:: YOUR INSTRUCTIONS ::
Exactly reproduce the lines of the listing below from the one containing "Reconstruct this image" through the one containing "col = sc.collection". Skip the images.
╭─ EXTRACTED MATERIAL
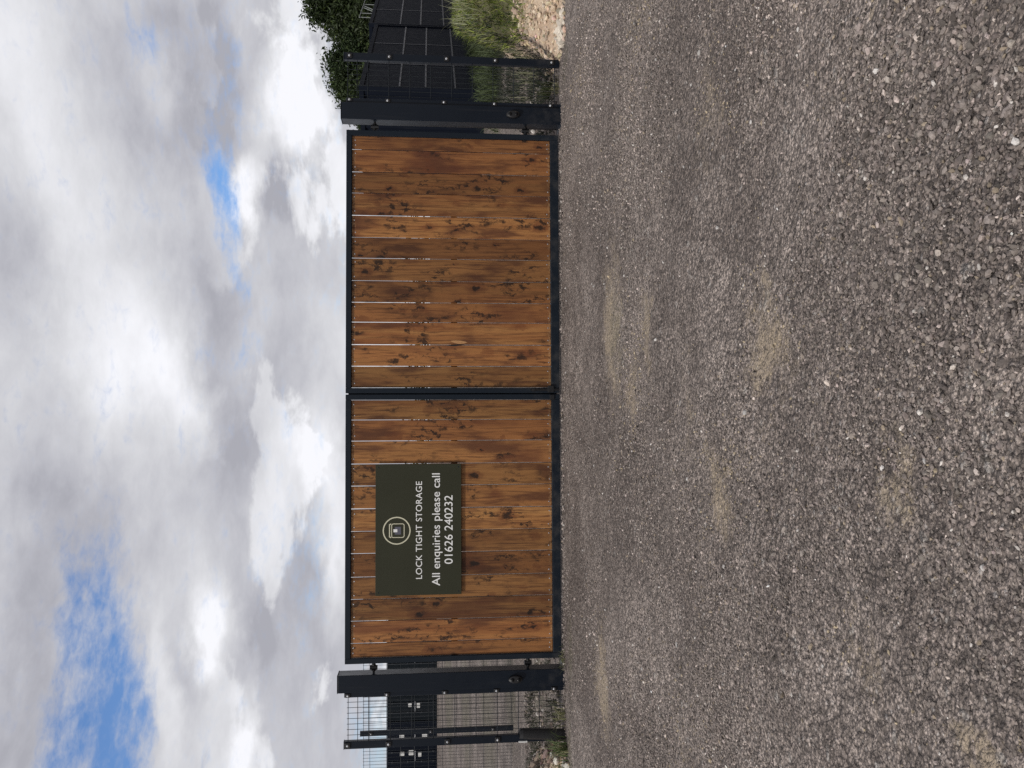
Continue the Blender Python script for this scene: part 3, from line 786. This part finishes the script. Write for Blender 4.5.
def make_sign():
    base = (-1.277, -.034, .966)
    t = thing('sign_board', base, 'dark green sign with white lettering and round emblem fixed on timber gate', 'sign')
    p = MB(); p.box(-1.889 - base[0], -.665 - base[0], -.004, .003, 0, .803, .0015); p.build('panel', M_SIGN, t)
    for z in (.08, .70):
        br = MB(); br.box(-.55, .55, .0032, .0185, z, z + .03, .001); br.build('mounting_batten', M_PAINT, t)
    y = base[1] - .0055
    cap = .729                                   # cap height of the built-in font per unit size
    text_mesh('lettering', 'LOCK TIGHT STORAGE', -1.738, -.826, 1.336, .060, y, M_WHITE, t, base, cap, .004, 1.06)
    text_mesh('lettering', 'All enquiries please call', -1.806, -.752, 1.168, .078, y, M_WHITE, t, base, cap, .004)
    text_mesh('lettering', '01626 240232', -1.604, -.961, 1.049, .080, y, M_WHITE, t, base, cap, .004)
    # emblem: ring round a small storage-box outline
    e = MB(); cx, cz = -1.285 - base[0], 1.572 - base[2]; yy = -.0055
    n = 56; ro, ri = .130, .119
    vs = []; fs = []
    for i in range(n):
        a = 2 * math.pi * i / n
        for r in (ro, ri):
            for yv in (yy, -.0042): vs.append((cx + r * math.cos(a), yv, cz + r * math.sin(a)))
    for i in range(n):
        j = (i + 1) % n
        fs += [(4 * i, 4 * j, 4 * j + 2, 4 * i + 2), (4 * i, 4 * i + 1, 4 * j + 1, 4 * j), (4 * i + 2, 4 * j + 2, 4 * j + 3, 4 * i + 3)]
    e.add(vs, fs); em = e.build('emblem_ring', M_BEIGE, t)
    b = MB()
    def rr(x0, x1, z0, z1, r, w):
        k = 6; o = []; q = []
        for (sx, sz, a0) in ((x1 - r, z1 - r, 0), (x0 + r, z1 - r, 90), (x0 + r, z0 + r, 180), (x1 - r, z0 + r, 270)):
            for i in range(k + 1):
                a = R(a0 + 90 * i / k)
                o.append((sx + r * math.cos(a), yy, sz + r * math.sin(a))); rq = max(r - w, .001)
                q.append((sx + rq * math.cos(a), yy, sz + rq * math.sin(a)))
        m = len(o)
        b.add(o + q, [(i, (i + 1) % m, m + (i + 1) % m, m + i) for i in range(m)])
    rr(cx - .067, cx + .067, cz - .073, cz + .050, .020, .007)
    b.box(cx - .062, cx + .062, yy, -.0042, cz + .062, cz + .071, 0)
    b.box(cx - .067, cx - .056, yy, -.0042, cz + .050, cz + .062, 0); b.box(cx + .056, cx + .067, yy, -.0042, cz + .050, cz + .062, 0)
    b.build('emblem_box', M_BEIGE, t)
    k = MB(); k.box(cx - .036, cx + .036, yy, -.0042, cz - .040, cz + .018, 0); k.build('emblem_door', M_GREYLILAC, t)
    k = MB(); k.box(cx - .014, cx + .014, yy - .0006, -.0042, cz - .006, cz + .030, 0); k.build('emblem_keyhole', M_WHITE, t)
    scr = [(-1.86, 1.74), (-.694, 1.74), (-1.86, .993), (-.694, .993)]
    for x, z in scr:
        q = MB(); q.lathe((x - base[0], -.004, z - base[2]), [(.006, .001), (.006, -.001), (.003, -.002)], 'y', 10); q.build('screw', M_PAINT, t)
make_sign()

# ------------------------------------------------------------------ shipping containers
M_CONT = dusty_paint('container_navy', (.0052, .0074, .0135), .6, .05, .06)
M_CONT2 = dusty_paint('container_slate', (.0078, .0110, .0145), .55, .08, .08)
M_GRN = dusty_paint('container_dark_green', (.0060, .0110, .0115), .55, .08, .08)
M_SEAL = simple('rubber_seal', (.008, .008, .008), .7)
M_RIB = simple('worn_navy_edge', (.018, .021, .029), .45, 0, .3, 6)
M_BAR = simple('lock_bar_paint', (.03, .034, .04), .4, 0, .3, 10)

def container(loc, rz, length, label, group, mat, doors=False, marks=(), H=2.591, W=2.438):
    """local: x along the length (0..length), y across (0..W, y=0 faces the viewer), z up"""
    t = thing('shipping_container', loc, label, 'container', group, rz)
    b = MB()                                     # frame
    c = .09
    for x in (0, length - c):
        for y in (0, W - c): b.box(x, x + c, y, y + c, .0, H, .006)
    for y in (.004, W - c + .004):
        b.box(c + .0005, length - c - .0005, y, y + c - .012, H - .10, H - .004, .004); b.box(c + .0005, length - c - .0005, y, y + c - .012, .02, .16, .004)
    for x in (.004, length - c + .004):
        b.box(x, x + c - .012, c + .0005, W - c - .0005, H - .10, H - .004, .004); b.box(x, x + c - .012, c + .0005, W - c - .0005, .02, .16, .004)
    b.build('frame', mat, t)
    r = MB(); r.box(c, length - c, c, W - c, H - .06, H - .03, .004); r.build('roof', mat, t)
    fl = MB(); fl.box(c, length - c, c, W - c, .06, .14, 0); fl.build('floor', M_SEAL, t)
    def sheet(name, f):
        s = MB(); f(s); s.build(name, mat, t)
    # long walls: flat steel sheets with shallow swage ribs running along
    def longwall(y, sgn):
        def f(s):
            s.box(c, length - c, y, y + .03, .161, H - .101, .002)
        sheet('side_wall', f)
        g = MB()
        for z in (.62, 1.23, 1.76):
            g.box(c + .03, length - c - .03, y - sgn * .0155 if sgn > 0 else y + .0305, (y - .0005) if sgn > 0 else y + .046, z, z + .035, .003)
        k = max(1, int(length / 2.0))
        for i in range(1, k):
            x = c + (length - 2 * c) * i / k
            for (za, zb) in ((.165, .618), (.657, 1.228), (1.267, 1.758), (1.797, H - .105)):
                g.box(x - .02, x + .02, y - .0105 if sgn > 0 else y + .0305, (y - .0005) if sgn > 0 else y + .041, za, zb, .002)
        g.build('side_rib', M_RIB, t)
    longwall(.035, 1); longwall(W - .065, -1)
    def corr(s, x):                               # corrugated end
        n = 10; vs = []; fs = []
        y0, y1 = c, W - c; pts = []
        for i in range(n):
            a = y0 + (y1 - y0) * i / n; st = (y1 - y0) / n
            pts += [(a, 0), (a + st * .3, 0), (a + st * .5, .035), (a + st * .8, .035)]
        pts.append((y1, 0))
        for (yy, dx) in pts:
            vs += [(x + dx, yy, .161), (x + dx, yy, H - .101)]
        for i in range(len(pts) - 1): fs.append((2 * i, 2 * i + 1, 2 * i + 3, 2 * i + 2))
        s.add(vs, fs)
    sheet('end_wall', lambda s: corr(s, length - .06))
    if not doors:
        sheet('end_wall', lambda s: corr(s, .025))
    else:
        for k in (0, 1):
            y0 = c + .006 + k * (W / 2 - c); y1 = y0 + W / 2 - c - .012
            d = MB(); d.box(.012, .055, y0, y1, .17, H - .11, .004)
            for z in (.45, .95, 1.45, 1.95): d.box(.004, .0115, y0 + .06, y1 - .06, z, z + .22, .004)
            do = d.build('door', mat, t)
            for fr in (.28, .72):
                yb = y0 + (y1 - y0) * fr
                lb = MB(); lb.tube((-.022, yb, .10), (-.022, yb, H - .06), .018, 10)
                for z in (.2, .8, 1.5, 2.3): lb.box(-.045, .003, yb - .035, yb + .035, z, z + .05, .003)
                lb.build('locking_bar', M_BAR, do)
            hd = MB(); hd.box(-.06, -.041, y0 + .25, y0 + .75, 1.14, 1.17, .004); hd.build('handle', M_ZINC, do)
    for (yc, zc, w, h) in marks:
        q = MB(); q.box(-.012 if doors else -.006, .0025, yc - w / 2, yc + w / 2, zc - h / 2, zc + h / 2, .001); q.build('marking_plate', M_PLATE, t)
    return t

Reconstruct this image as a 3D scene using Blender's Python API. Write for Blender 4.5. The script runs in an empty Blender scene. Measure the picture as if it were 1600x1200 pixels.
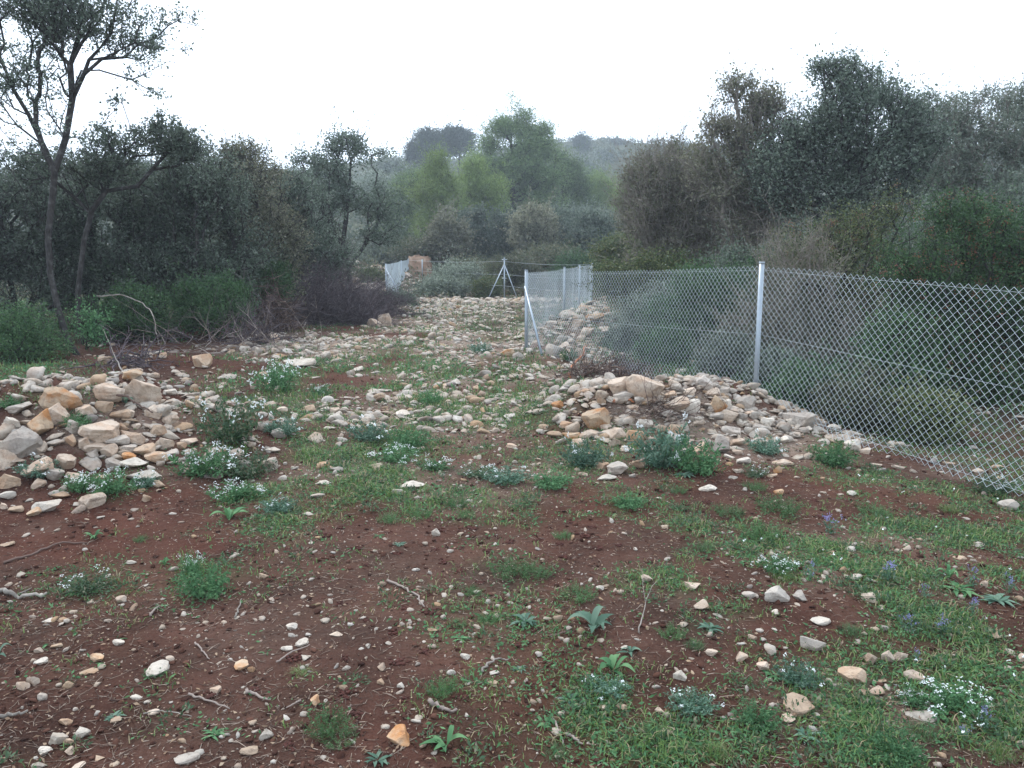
import bpy, math, random
import numpy as np
R = math.radians
sc = bpy.context.scene
col = sc.collection

# ------------------------------------------------------------------ camera, world, sun, exposure
F = 1232.0            # focal length in photo pixels (1600 wide)
PITCH = R(9.2)
EYE = 1.65
cam_d = bpy.data.cameras.new('camera'); cam = bpy.data.objects.new('camera', cam_d); col.objects.link(cam)
cam.location = (0, 0, EYE); cam.rotation_euler = (R(90) - PITCH, 0, 0)
cam_d.sensor_width = 36; cam_d.lens = 36 * F / 1600; cam_d.clip_start = 0.05; cam_d.clip_end = 3000
sc.camera = cam

SUN_EL, SUN_AZ = R(48), R(-35)      # overcast brightness ahead and slightly left
w = bpy.data.worlds.new('World'); sc.world = w; w.use_nodes = True
nt = w.node_tree; nt.nodes.clear()
wo = nt.nodes.new('ShaderNodeOutputWorld'); bg = nt.nodes.new('ShaderNodeBackground')
sky = nt.nodes.new('ShaderNodeTexSky'); sky.sky_type = 'NISHITA'; sky.sun_disc = False
sky.sun_elevation = SUN_EL; sky.sun_rotation = SUN_AZ
wtc = nt.nodes.new('ShaderNodeTexCoord')
wn = nt.nodes.new('ShaderNodeTexNoise'); wn.inputs['Scale'].default_value = 1.6; wn.inputs['Detail'].default_value = 4
wr = nt.nodes.new('ShaderNodeMapRange'); wr.inputs['To Min'].default_value = .82; wr.inputs['To Max'].default_value = .97
wm = nt.nodes.new('ShaderNodeMixRGB'); wm.inputs['Color2'].default_value = (10.7, 12.2, 14.2, 1)
nt.links.new(wtc.outputs['Generated'], wn.inputs['Vector']); nt.links.new(wn.outputs['Fac'], wr.inputs['Value'])
nt.links.new(wr.outputs[0], wm.inputs['Fac']); nt.links.new(sky.outputs[0], wm.inputs['Color1'])
nt.links.new(wm.outputs[0], bg.inputs['Color']); bg.inputs['Strength'].default_value = 0.10
nt.links.new(bg.outputs[0], wo.inputs['Surface'])
sd = bpy.data.lights.new('sun', 'SUN'); sd.energy = 1.5; sd.angle = R(14); sd.color = (1, .97, .93)
so = bpy.data.objects.new('sun', sd); col.objects.link(so)
so.rotation_euler = (R(90) - SUN_EL, 0, R(180) - SUN_AZ)
sc.view_settings.view_transform = 'Standard'; sc.view_settings.look = 'None'
sc.view_settings.exposure = 0.92; sc.view_settings.gamma = 1.0

# ------------------------------------------------------------------ helpers
def rng(s): return np.random.default_rng(s)
def tag(o, label=None, cat=None, group=None, kind=None):
    if label: o['label'] = label
    if cat: o['category'] = cat
    if group: o['group'] = group
    if kind: o['kind'] = kind
    return o
def empty(name, loc, rz=0.0, sc_=1.0):
    o = bpy.data.objects.new(name, None); col.objects.link(o)
    o.location = loc; o.rotation_euler = (0, 0, rz); o.scale = (sc_,) * 3; o.empty_display_size = .1
    return o
def mk_mesh(name, V, F_, mats, mi=None, smooth=False):
    """F_ : list of int arrays (n,k) ; mi : list of material indices per array"""
    V = np.asarray(V, np.float32); me = bpy.data.meshes.new(name)
    me.vertices.add(len(V)); me.vertices.foreach_set('co', V.ravel())
    loops = np.concatenate([f.ravel() for f in F_]).astype(np.int32)
    cnt = np.concatenate([np.full(len(f), f.shape[1], np.int32) for f in F_])
    st = np.concatenate([[0], np.cumsum(cnt)[:-1]]).astype(np.int32)
    me.loops.add(len(loops)); me.loops.foreach_set('vertex_index', loops)
    me.polygons.add(len(cnt)); me.polygons.foreach_set('loop_start', st); me.polygons.foreach_set('loop_total', cnt)
    if mi is not None:
        me.polygons.foreach_set('material_index', np.concatenate([np.full(len(f), m, np.int32) for f, m in zip(F_, mi)]))
    if smooth: me.polygons.foreach_set('use_smooth', np.ones(len(cnt), bool))
    for m in (mats if isinstance(mats, (list, tuple)) else [mats]): me.materials.append(m)
    me.update(calc_edges=True); return me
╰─
:: RESULT OF THE EXERCISE ::
Reconstruct this image as a 3D scene using Blender's Python API. Write for Blender 4.5. The script runs in an empty Blender scene. Measure the picture as if it were 1600x1200 pixels.
import bpy, math, random
import numpy as np
R = math.radians
sc = bpy.context.scene
col = sc.collection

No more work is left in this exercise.